Women's issues seem to get lost and drowned out by intersectionality. The focus is on class and race. Not gender. There was also alot of tension when LGBT voices made themselves heard. That upset me.

Occupy depressed me and I abandoned it. Too much infighting. And if you weren't an anarchist, you got run over. Here, anyway.

boston bean

(36,220 posts)
2. When I went to the Occupy Boston
Fri May 4, 2012, 08:52 AM
May 2012

There was a small sign for a meeting for the women of Occupy posted on the concrete wall.

I went and supported, but was not involved in any meetings or organizing.

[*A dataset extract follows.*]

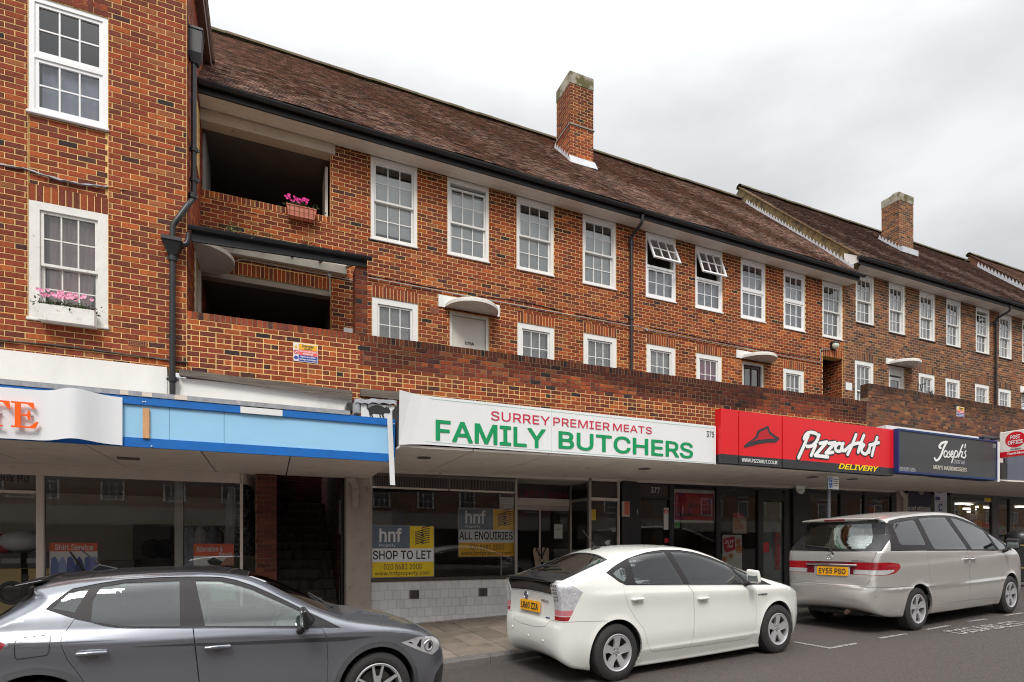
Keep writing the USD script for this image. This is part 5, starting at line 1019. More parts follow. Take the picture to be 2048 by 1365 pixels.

The sign was tiny compared to the others. But I wasn't sure how I felt about it. I was happy to see it in one way. But it sort of felt like women's issues needed their own special voice because it wasn't part of the big picture, or were relegated to their own special corner. I did notice that most of the speakers were male.

 

seabeyond

(110,159 posts)
3. I did notice that most of the speakers were male.
Fri May 4, 2012, 09:15 AM
May 2012

wow. really? i am back to the onion article red gave us. wow. i didnt think it really happened. thought that was a laugh, you know, the onion. hm

 

iverglas

(38,549 posts)
4. who can forget Stokely Carmichael?
Fri May 4, 2012, 10:32 AM
May 2012

For those who weren't around to remember -- SNCC is the Student Non-Violent Coordinating Committee, and it was 1964:

“The only position for women in SNCC is prone."

The damn thing is that I can't remember which woman drily correct him first; he presumably meant "supine".

http://en.wikiquote.org/wiki/Stokely_Carmichael

n 1964, Ruby Doris Smith Robinson presented an indignant assault on the treatment of women civil rights workers in a paper entitled "The Position of Women in SNCC," to a SNCC staff meeting. Stokely Carmichael reputedly responded, "The only position for women in SNCC is prone."

Apparently Carmichael also said:

The first need of a free people is to define their own terms.

He should have listened to himself more.